The special tribunal for stock market yesterday acquitted Kutubuddin Ahmed on the charge of illegal private placement share trade.
This is the fifth verdict of the tribunal that has been dealing with 22 stock market-related cases since June this year, when the tribunal began to function. The cases were transferred to the tribunal from different courts.
In 2000, Bangladesh Securities and Exchange Commission had filed a case against Kutubuddin Ahmed who is a former managing director of Saudi Bangladesh Industrial and Agricultural Investment Company Limited, popularly known by its acronym SABINCO.
In the case, the regulator alleged that he, in league with some other officials, made money by trading shares at a time through different brokerage firms to influence the share prices.
“Shamim was found not guilty, as the BSEC has failed to produce any proof against him, ” said the tribunal judge Humayun Kabir while giving the verdict.
In his reaction, defence lawyer Md Bourhan Uddin said the accused even did not know about the case and the main plaintiff of the case was not produced before the tribunal.
But BSEC assistance lawyer Mustafizur Rahman said the accused was freed as the securities regulator failed to present its surveillance department report on share scam.
Earlier, the BSEC investigative team found that during June-July 2000, Kutubuddin Ahmed invested Tk3 crore in the stock market and artificially jacked up share prices.
On October 27 this year, the special tribunal in its fourth verdict freed Shattaruzzaman Shamim from the charge of unlawful placement share trade.
On August 31, it sentenced the managing director and a director of Chic Textiles to four-year imprisonment in its third verdict in a 1996 stock market scam case.
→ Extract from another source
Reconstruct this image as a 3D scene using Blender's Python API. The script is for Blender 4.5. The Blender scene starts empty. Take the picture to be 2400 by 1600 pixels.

On August 17, the tribunal handed down three-year jail to Bangladesh Welding Electrodes Managing Director Nurul Islam and the then Weekly Industry Editor Enayet Karim for share price manipulation in 2007.
It also fined them Tk20 lakh each and said they would need to serve six more months in jail if they failed to pay the fine in time.
On August 3, the tribunal delivered its first verdict with two-year imrisonment to stock tipster Mahbub Sarwar for illegally influencing the stock market through blogs and websites during the market bubble and bust in 2010-11.